Estudou a interdependência entre ação e aprendizagem, muito diferente da passividade exigida pela escola na qual a professora dirige as atividades e os alunos “ recebem “ os ensinamentos.

Ela trouxe para a educação uma nova sala de aula, cheia de vida, cheia de movimento, cheia de oportunidades para que a criança possa explorar, descobrir, manipular, construir e aprender. E é inegável que para esta “nova sala de aula “ são necessários novos professores!

Ainda hoje, quando faço reuniões com pais novos, na escola onde trabalho, seus maiores questionamentos são sobre como os professores “ controlam “ a aprendizagem das crianças se elas podem ter liberdade de escolha.

Professores montessorianos precisam ter algumas características pessoais, diria que eles têm alguns talentos naturais ou cultivaram durante a vida algumas habilidades que transformam em competências essenciais.

Antes de qualquer formação especifica, como requer a metodologia, deve ser ele próprio curioso, ter prazer pela investigação e pela descoberta; para alimentar a curiosidade natural da criança.
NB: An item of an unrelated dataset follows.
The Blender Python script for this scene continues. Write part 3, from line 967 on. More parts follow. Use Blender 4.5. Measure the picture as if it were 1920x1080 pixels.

Estar em continuo aperfeiçoamento ou, como diria o mestre Gonzaguinha “ ser um eterno aprendiz”, pois assim estimulará o processo de autoeducação da criança e será capaz de respeitar o ritmo de cada uma.

Tenho, trilhando o caminho de formadora no Sistema Montessori, participado de discussões sobre a composição dos cursos de formação e dos cuidados necessários para organizar, não somente o currículo, mas também a atenção com as oportunidades para desenvolver essas competências tão especiais.

Este perfil, que buscam os cursos formação de professores montessorianos, exige que os mesmos tenham uma visão da educação com inteireza, que as técnicas de apresentação dos materiais caminhem lado a lado com as oportunidades de valores, de desenvolvimento de competências que assegurem o desenvolvimento pessoal.

É na obra de Maria Montessori que busco a sua visão sobre este novo professor, para ratificar os objetivos fundamentais para a formação do educador montessoriano.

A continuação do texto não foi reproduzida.